Cependant, malgré ces questionnements il faut se garder de jeter le bébé avec l’eau du bain. Les grandes assemblées de discussion des sujets d’intérêt national, la liberté d’association, d’expression et celle étendue à la presse, même s’il y a par-ci par-là quelques doutes à cet effet, la possibilité pour le peuple d’exprimer, par le vote, son choix souverain de ses dirigeants, sont entre autres, pour nous, des acquis à préserver.

En trente ans, d’aucuns pourraient penser que nous pouvons parvenir à un modèle de démocratie éprouvé.

Mais, c’est un processus long, dans lequel nous devons tous, à notre échelle, accepter de contribuer et surtout accepter de tenter «des choses» pour que notre démocratie réponde à l’ensemble des aspirations des Maliennes et des Maliens.

Dans cette quête, nul doute que celles et ceux qui ont fait la douloureuse expérience de privation de liberté seront toujours aux premières loges, sachant mieux que quiconque le prix de la liberté, donc de la démocratie.

L’Essor : Quelles devront être les perspectives pour être en phase avec les aspirations d’un peuple dont la quête fondamentale est la refondation du Mali ?

Adama Samassékou : Je ne pense pas que la quête fondamentale soit d’abord la refondation du Mali.

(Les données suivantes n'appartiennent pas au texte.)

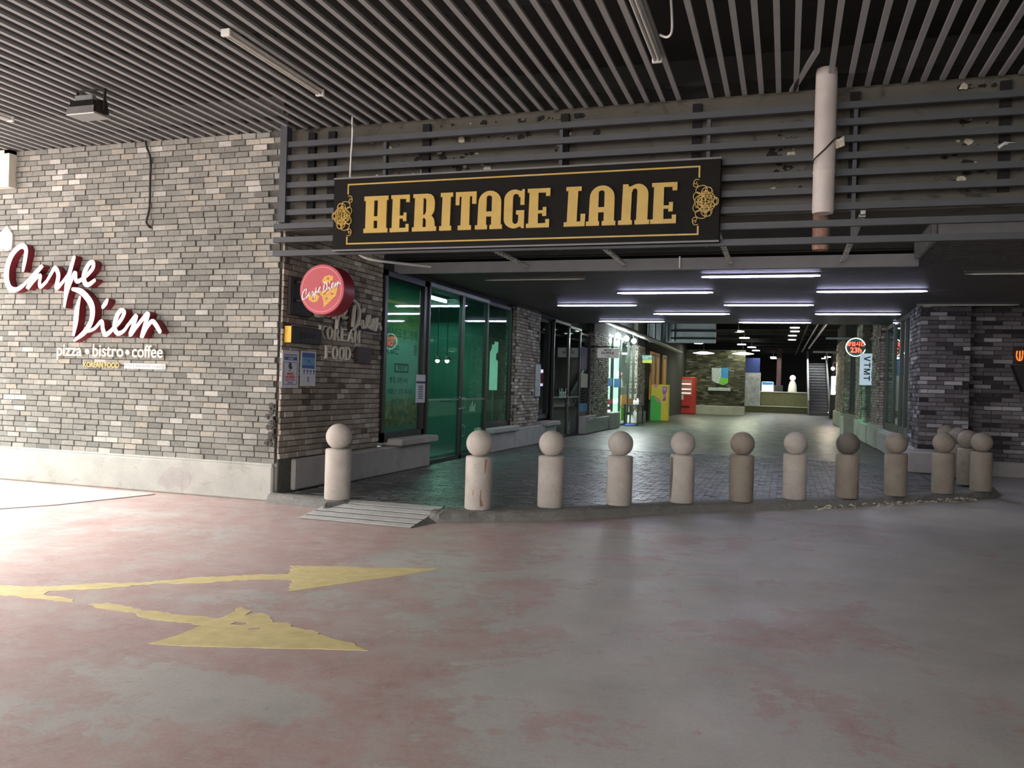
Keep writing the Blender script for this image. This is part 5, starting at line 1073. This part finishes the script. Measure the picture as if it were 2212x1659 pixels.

Tout peuple souhaite avant tout vivre dans un pays où il s’épanouit conformément aux lois qu’il a, lui-même, librement choisies.

Notre quête première devrait donc être un système de gouvernance et une gouvernance effective qui nous garantissent l’effectivité de nos libertés fondamentales et une juste redistribution des richesses produites.

Je rappelle que les jeunes et les moins jeunes, qui ont bravé les armes en 1991, luttaient d’abord pour les libertés fondamentales.

Les femmes qui ont arpenté les rues de Bamako et d’autres capitales régionales, il y a trente ans, n’aspiraient à rien d’autre que de voir le Mali sur la voie de la vraie démocratie : celle qui œuvre pour le peuple et qui libère les énergies permettant de mieux produire les richesses nécessaires à l’épanouissement des populations.